**Records**
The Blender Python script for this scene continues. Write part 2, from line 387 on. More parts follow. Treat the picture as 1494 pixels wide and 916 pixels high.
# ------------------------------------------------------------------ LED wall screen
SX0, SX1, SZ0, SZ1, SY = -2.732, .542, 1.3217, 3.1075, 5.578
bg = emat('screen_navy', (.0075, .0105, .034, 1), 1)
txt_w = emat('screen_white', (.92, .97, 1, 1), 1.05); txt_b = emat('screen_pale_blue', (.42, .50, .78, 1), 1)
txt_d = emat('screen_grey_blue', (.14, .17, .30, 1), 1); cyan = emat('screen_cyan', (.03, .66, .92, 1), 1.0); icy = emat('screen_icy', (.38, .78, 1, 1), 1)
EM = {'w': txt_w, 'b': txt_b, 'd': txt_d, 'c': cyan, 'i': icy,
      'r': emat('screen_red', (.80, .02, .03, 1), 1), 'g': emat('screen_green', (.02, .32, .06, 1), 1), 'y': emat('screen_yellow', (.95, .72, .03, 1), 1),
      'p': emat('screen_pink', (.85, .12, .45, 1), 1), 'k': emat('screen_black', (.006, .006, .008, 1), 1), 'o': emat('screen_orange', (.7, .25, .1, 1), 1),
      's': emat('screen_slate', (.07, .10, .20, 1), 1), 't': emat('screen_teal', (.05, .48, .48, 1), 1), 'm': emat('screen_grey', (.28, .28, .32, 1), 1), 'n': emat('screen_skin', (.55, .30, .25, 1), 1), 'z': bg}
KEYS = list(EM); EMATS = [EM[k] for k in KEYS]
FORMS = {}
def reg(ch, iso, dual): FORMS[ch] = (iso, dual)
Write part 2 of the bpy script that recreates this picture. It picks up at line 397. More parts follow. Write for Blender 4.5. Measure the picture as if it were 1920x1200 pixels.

**Required work**
Every record shown above must be echoed exactly.

**Expected output**
The Blender Python script for this scene continues. Write part 2, from line 387 on. More parts follow. Treat the picture as 1494 pixels wide and 916 pixels high.
# ------------------------------------------------------------------ LED wall screen
SX0, SX1, SZ0, SZ1, SY = -2.732, .542, 1.3217, 3.1075, 5.578
bg = emat('screen_navy', (.0075, .0105, .034, 1), 1)
txt_w = emat('screen_white', (.92, .97, 1, 1), 1.05); txt_b = emat('screen_pale_blue', (.42, .50, .78, 1), 1)
txt_d = emat('screen_grey_blue', (.14, .17, .30, 1), 1); cyan = emat('screen_cyan', (.03, .66, .92, 1), 1.0); icy = emat('screen_icy', (.38, .78, 1, 1), 1)
EM = {'w': txt_w, 'b': txt_b, 'd': txt_d, 'c': cyan, 'i': icy,
      'r': emat('screen_red', (.80, .02, .03, 1), 1), 'g': emat('screen_green', (.02, .32, .06, 1), 1), 'y': emat('screen_yellow', (.95, .72, .03, 1), 1),
      'p': emat('screen_pink', (.85, .12, .45, 1), 1), 'k': emat('screen_black', (.006, .006, .008, 1), 1), 'o': emat('screen_orange', (.7, .25, .1, 1), 1),
      's': emat('screen_slate', (.07, .10, .20, 1), 1), 't': emat('screen_teal', (.05, .48, .48, 1), 1), 'm': emat('screen_grey', (.28, .28, .32, 1), 1), 'n': emat('screen_skin', (.55, .30, .25, 1), 1), 'z': bg}
KEYS = list(EM); EMATS = [EM[k] for k in KEYS]
FORMS = {}
def reg(ch, iso, dual): FORMS[ch] = (iso, dual)
Write part 2 of the bpy script that recreates this picture. It picks up at line 397. More parts follow. Write for Blender 4.5. Measure the picture as if it were 1920x1200 pixels.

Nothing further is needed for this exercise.